Telemachus and Penelope are unable to defend or increase the providence of their household until they first restore its stability. Telemachus, though acquiring much wealth throughout the poem, has no use for it, and cannot have a use for it until the stability of the house of Odysseus is renewed and strengthened. The suiters however, coming from stable households, are free to seek to further their household in terms of wealth. At the beginning of the poem, Odysseus’ son, Telemachus has one goal. That is to restore order and oixos by asserting himself and taking his father’s role.
He is, however, ill equipped to take on this role, lacking the temerity. The now downtrodden Telemachus, has a story arc that somewhat parallels that of his father. In a quest to locate his father, or at least to find definitive answers regarding his father’s fate, so that he may either have structure restored by means of his father’s return or upon news of his father’s death, by means of inheriting his father’s role in the household, Telemachus undertakes an expedition. The journey’s first leg brings him to Pylos, to visit a friend of his father, Nestor. He accumulates a multitude of gifts.
Again he travels, this time to Sparta, and again is showered in gifts. By the end of his journey he has accumulated a substantial amount of wealth, a fact which fails to give him either satisfaction or any semblance of power in his household. This is because his role in the household is not yet as chief or as breadwinner. His winnings mean nothing without a household to support. Telemachus must first rectify his primary flaw, that is his inability to protect his household, that he may then bring his household to greatness. One of the most harshly judged characters in the poem, despite her innocence, is Penelope.
She is judged by the suiters for stringing them along and her prolonged indecision. She is judged by her household for catering to the suiters and, so far as they know, potentially betraying Odysseus’ trust. She is, however, acting entirely out of necessity, and in pursuit of some semblance of the traditional notion of oixos. The action that the suiters bore the most issue with, was Penelope’s calculated unravelling of the fabric out of which she would make her wedding gown. Daily, Penelope would weave her golden fabric, perfect row after perfect row.
Nightly, Penelope would unravel these stitches, a practice that went on long until she was betrayed by a handmaid. This action is entirely justified by the context discussed at the beginning of this paper. A woman, desperate for the stability that the return of her husband would bring, but acknowledging of the fact that that scenario, though ideal, is unlikely, and knowing that in the event her husband were to be declared lost, she would either need to choose a suitor, or live as a burden on her son, Penelope chooses indecision. Her act of defiance against, really her weapon against the threats to her already crumbling household, is time.
The suitors that swarm Odysseys’ house in the hopes that they may acquire her hand in marriage. They are a rowdy, arrogant, and decidedly unpleasant bunch, made only worse by their complete lack of concern for Odysseus and his household. But their incessant pursuit of their prize, though what ultimately condemns them, is, by the context already noted, justified. Though they are the primary antagonists in the story, and they certainly suffer the harshest fate (perhaps except for the sailors), amongst their ranks were some perfect decent, well-natured men.

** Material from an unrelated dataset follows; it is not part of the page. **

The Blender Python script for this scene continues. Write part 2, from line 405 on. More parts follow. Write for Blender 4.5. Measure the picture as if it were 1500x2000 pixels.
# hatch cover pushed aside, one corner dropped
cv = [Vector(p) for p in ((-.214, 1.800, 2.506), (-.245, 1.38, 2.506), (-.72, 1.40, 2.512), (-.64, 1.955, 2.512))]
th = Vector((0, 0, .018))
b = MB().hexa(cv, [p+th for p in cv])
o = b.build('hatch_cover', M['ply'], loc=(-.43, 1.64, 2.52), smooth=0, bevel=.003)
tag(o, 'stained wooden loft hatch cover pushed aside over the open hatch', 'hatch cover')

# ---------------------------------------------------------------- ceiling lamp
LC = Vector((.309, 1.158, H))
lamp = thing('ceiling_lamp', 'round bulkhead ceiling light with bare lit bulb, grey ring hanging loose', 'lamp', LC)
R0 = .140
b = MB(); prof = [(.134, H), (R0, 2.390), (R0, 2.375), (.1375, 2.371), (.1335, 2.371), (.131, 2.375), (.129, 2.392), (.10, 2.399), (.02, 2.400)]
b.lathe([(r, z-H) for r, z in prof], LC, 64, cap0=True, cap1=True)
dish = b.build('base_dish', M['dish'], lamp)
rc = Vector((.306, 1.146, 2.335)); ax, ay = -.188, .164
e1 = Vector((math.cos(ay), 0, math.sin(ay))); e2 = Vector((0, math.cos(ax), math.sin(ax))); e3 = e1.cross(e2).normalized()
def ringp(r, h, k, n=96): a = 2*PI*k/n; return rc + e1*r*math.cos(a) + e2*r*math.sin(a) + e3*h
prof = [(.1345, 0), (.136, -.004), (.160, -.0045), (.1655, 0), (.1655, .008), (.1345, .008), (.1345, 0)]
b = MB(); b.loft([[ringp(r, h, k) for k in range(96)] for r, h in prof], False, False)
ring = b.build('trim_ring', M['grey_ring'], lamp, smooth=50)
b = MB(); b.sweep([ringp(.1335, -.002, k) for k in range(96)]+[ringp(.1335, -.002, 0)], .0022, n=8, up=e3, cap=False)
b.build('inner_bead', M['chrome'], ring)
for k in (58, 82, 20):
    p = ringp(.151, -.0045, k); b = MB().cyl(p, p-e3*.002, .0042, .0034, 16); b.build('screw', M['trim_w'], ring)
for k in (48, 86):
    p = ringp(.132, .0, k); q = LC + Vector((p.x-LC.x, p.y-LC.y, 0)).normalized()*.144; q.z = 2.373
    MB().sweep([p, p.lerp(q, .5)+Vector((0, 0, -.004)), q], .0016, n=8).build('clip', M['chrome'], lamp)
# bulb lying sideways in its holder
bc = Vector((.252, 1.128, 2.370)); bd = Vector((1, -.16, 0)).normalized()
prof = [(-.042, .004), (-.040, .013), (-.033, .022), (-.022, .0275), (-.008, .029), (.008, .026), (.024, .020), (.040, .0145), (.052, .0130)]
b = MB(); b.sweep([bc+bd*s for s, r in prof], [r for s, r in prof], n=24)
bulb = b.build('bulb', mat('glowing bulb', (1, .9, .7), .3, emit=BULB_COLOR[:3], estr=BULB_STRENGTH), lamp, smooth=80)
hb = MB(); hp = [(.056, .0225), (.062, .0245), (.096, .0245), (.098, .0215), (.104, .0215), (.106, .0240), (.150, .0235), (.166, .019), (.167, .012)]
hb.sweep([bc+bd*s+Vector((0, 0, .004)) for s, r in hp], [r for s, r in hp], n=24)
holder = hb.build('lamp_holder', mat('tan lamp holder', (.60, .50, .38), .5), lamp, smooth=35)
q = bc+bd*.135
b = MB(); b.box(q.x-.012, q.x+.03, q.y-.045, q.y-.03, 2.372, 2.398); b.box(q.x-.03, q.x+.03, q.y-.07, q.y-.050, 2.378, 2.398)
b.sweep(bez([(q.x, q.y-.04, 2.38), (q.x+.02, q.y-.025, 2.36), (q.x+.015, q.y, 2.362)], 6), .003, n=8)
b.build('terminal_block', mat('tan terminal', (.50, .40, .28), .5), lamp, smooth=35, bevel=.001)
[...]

It is simply a natural response (in the context of his culture) for a man, Odysseus in this case, to take revenge upon men, whether they be justified in their actions or not or whether they are well-natured or not, who threaten the stability of his household. This is despite the fact that he himself has been the aggressor at many times. Had he been killed in that pursuit, it would have only been considered natural, and so it is natural that the suitors were killed in theirs. The suitors thought, through a successful marriage to a beautiful woman from a wealthy family, they would be able to further their household in terms of success.
A notion that, in the world Homer portrays, is not entirely fanciful. What the justifications for characters’ actions are tell us various things, but the most important of which is that the person who penned the piece of literature, in this case Homer, was specifically recognizing one element of the world they describe, which in this case is the social structure. Homer chose to recognize oixos, because it was a structural societal element for which he was perhaps nostalgic. The story of Odysseus had been told many times and in many ways, but none so distinctive, nor so lasting as Homer’s The ‘Odyssey’.
This is because he chose to place the social structure in the purported time of Odysseus, in the governmental structure of his own time, perhaps a testament to his own wishes for his present. This devotion to tradition, in the case of Homer, to oixos, is something that most people, in most cultures, can understand, and with which they can relate. Most readers can justify Odysseus’ actions, because they feel empathetic towards him. He does, of course, take it to an extreme with with they average person cannot relate, but the desire to protect their own roles in life.